### Data provided
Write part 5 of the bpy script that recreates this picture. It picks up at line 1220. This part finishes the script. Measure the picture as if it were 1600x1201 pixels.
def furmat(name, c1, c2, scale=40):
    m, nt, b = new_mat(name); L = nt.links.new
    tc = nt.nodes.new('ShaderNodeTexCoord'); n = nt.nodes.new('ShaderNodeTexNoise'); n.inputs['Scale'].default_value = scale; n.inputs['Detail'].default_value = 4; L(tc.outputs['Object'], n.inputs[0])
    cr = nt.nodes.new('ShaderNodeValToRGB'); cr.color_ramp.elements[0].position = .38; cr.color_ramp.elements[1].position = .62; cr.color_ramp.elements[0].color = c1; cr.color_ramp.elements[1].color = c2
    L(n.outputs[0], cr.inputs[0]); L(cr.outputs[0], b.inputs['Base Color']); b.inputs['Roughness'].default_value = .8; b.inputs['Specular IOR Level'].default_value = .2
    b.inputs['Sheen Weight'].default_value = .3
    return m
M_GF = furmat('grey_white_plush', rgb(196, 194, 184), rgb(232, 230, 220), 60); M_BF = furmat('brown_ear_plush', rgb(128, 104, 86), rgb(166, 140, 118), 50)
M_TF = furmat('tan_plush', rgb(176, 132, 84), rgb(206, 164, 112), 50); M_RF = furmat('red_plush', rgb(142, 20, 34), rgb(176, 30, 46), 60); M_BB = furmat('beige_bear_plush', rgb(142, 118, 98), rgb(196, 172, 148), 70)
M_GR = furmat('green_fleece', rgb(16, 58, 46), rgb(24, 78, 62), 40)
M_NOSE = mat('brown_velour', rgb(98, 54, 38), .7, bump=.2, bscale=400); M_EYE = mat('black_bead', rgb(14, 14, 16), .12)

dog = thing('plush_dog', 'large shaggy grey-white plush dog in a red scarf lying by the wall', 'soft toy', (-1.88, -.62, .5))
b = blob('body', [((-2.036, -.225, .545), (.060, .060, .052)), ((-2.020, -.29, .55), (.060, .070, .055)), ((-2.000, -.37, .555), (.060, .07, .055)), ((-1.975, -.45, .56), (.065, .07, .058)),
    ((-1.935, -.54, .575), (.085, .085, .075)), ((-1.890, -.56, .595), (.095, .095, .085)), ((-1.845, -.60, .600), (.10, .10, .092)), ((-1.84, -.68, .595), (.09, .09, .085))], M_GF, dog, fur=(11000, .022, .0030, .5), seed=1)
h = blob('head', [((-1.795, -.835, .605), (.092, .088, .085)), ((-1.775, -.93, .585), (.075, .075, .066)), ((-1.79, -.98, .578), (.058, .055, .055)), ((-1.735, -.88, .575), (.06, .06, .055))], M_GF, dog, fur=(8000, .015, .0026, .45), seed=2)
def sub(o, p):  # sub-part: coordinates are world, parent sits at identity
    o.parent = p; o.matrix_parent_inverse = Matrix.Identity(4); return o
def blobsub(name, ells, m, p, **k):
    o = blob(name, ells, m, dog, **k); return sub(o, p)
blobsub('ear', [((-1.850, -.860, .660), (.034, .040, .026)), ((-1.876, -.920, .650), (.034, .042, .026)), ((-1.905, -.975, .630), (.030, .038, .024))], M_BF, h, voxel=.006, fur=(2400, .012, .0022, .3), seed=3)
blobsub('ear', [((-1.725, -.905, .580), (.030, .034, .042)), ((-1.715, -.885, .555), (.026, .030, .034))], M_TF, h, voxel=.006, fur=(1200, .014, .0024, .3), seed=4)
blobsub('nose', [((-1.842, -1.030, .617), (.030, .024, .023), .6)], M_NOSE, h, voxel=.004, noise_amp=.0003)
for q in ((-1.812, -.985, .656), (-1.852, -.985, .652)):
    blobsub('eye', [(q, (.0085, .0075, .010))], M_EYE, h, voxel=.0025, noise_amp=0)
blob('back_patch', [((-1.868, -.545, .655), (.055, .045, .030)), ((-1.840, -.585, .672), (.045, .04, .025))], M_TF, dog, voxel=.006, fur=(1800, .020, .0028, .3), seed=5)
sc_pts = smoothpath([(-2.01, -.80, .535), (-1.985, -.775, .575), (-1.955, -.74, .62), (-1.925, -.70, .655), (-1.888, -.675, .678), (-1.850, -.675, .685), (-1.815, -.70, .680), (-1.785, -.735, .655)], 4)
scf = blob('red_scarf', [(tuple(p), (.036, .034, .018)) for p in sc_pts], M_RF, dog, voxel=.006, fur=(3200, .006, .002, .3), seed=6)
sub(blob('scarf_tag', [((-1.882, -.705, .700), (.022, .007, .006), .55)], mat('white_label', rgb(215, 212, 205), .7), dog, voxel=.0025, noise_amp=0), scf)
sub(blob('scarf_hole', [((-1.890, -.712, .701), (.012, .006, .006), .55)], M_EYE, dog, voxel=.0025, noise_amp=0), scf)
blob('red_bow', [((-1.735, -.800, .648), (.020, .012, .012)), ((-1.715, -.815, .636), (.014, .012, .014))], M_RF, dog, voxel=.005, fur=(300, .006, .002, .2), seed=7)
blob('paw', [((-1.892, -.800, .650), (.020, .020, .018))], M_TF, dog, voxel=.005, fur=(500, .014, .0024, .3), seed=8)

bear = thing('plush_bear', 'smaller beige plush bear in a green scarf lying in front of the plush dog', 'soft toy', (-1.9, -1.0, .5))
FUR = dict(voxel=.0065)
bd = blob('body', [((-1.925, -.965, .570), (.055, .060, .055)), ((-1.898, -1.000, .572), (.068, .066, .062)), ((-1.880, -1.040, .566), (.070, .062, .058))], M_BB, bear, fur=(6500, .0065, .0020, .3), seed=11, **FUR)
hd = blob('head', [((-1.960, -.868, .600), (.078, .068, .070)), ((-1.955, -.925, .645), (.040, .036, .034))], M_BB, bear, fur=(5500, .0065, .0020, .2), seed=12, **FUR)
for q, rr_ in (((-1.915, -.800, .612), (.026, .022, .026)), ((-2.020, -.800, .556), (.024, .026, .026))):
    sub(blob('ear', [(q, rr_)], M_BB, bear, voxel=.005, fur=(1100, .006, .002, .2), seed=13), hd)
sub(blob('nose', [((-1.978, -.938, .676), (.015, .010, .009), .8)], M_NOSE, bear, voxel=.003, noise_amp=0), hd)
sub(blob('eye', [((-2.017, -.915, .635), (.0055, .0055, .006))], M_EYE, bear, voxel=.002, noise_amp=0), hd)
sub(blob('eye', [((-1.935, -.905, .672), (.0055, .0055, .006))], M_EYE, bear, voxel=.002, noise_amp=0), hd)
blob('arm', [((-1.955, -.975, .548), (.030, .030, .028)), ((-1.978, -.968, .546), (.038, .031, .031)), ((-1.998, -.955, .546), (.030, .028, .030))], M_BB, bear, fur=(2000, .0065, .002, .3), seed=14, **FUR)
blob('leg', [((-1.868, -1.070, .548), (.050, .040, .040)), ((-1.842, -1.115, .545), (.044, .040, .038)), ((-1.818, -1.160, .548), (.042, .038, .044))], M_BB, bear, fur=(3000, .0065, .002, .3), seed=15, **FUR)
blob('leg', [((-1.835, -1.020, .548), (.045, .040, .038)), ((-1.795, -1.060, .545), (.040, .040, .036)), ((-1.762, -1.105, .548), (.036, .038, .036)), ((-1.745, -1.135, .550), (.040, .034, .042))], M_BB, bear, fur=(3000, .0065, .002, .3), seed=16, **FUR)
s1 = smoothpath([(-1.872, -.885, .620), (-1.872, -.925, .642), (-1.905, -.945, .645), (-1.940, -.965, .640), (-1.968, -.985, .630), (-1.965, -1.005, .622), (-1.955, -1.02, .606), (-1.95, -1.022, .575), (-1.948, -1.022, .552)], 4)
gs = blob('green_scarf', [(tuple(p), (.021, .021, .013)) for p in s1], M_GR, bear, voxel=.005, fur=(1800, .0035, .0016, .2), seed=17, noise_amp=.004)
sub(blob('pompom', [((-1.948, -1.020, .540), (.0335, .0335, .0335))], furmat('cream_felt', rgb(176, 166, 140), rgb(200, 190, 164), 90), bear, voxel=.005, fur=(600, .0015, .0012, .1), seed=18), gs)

### Goal
Output exactly the leading lines of the data, up to and including the line marked by "14, 16), .12)".

### Solution to this problem
Write part 5 of the bpy script that recreates this picture. It picks up at line 1220. This part finishes the script. Measure the picture as if it were 1600x1201 pixels.
def furmat(name, c1, c2, scale=40):
    m, nt, b = new_mat(name); L = nt.links.new
    tc = nt.nodes.new('ShaderNodeTexCoord'); n = nt.nodes.new('ShaderNodeTexNoise'); n.inputs['Scale'].default_value = scale; n.inputs['Detail'].default_value = 4; L(tc.outputs['Object'], n.inputs[0])
    cr = nt.nodes.new('ShaderNodeValToRGB'); cr.color_ramp.elements[0].position = .38; cr.color_ramp.elements[1].position = .62; cr.color_ramp.elements[0].color = c1; cr.color_ramp.elements[1].color = c2
    L(n.outputs[0], cr.inputs[0]); L(cr.outputs[0], b.inputs['Base Color']); b.inputs['Roughness'].default_value = .8; b.inputs['Specular IOR Level'].default_value = .2
    b.inputs['Sheen Weight'].default_value = .3
    return m
M_GF = furmat('grey_white_plush', rgb(196, 194, 184), rgb(232, 230, 220), 60); M_BF = furmat('brown_ear_plush', rgb(128, 104, 86), rgb(166, 140, 118), 50)
M_TF = furmat('tan_plush', rgb(176, 132, 84), rgb(206, 164, 112), 50); M_RF = furmat('red_plush', rgb(142, 20, 34), rgb(176, 30, 46), 60); M_BB = furmat('beige_bear_plush', rgb(142, 118, 98), rgb(196, 172, 148), 70)
M_GR = furmat('green_fleece', rgb(16, 58, 46), rgb(24, 78, 62), 40)
M_NOSE = mat('brown_velour', rgb(98, 54, 38), .7, bump=.2, bscale=400); M_EYE = mat('black_bead', rgb(14, 14, 16), .12)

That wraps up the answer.